The analysis is a set of fast, transparent heuristics that all run on your device:

  • Sentence length — text is split on sentence-ending punctuation and any sentence over 25 words is flagged. Long sentences are the single biggest driver of low readability.
  • Passive voice — a form of to be followed within two words by a past participle is counted as passive.

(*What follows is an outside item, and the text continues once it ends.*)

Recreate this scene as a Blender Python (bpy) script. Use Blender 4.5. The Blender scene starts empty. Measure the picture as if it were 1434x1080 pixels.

Active voice (the team decided) is clearer than passive (a decision was made by the team).
  • Nominalisations — words ending in -tion, -ment, -ance, -ence, -ity, or -ness are counted as hidden verbs you could turn back into actions.
  • Jargon — a built-in list of bureaucratic words and phrases (utilise, pursuant, in order to, prior to, and more) is matched and counted.
  • Flesch Reading Ease — the classic formula gives an overall readability band.

Tips and notes

  • Aim for an average sentence length under 20 words and a Flesch score above 60 for general public copy.
  • Passive voice is not always wrong — it is appropriate when the actor is unknown or irrelevant. Treat the flags as prompts, not commands.
  • Replacing one nominalisation often shortens a sentence twice over: make a decision about becomes decide.
  • Because the checks are heuristic, expect a few false positives (a legitimate -ed adjective read as passive, for example). Use your judgement on each flag — the score is a guide, not a grade.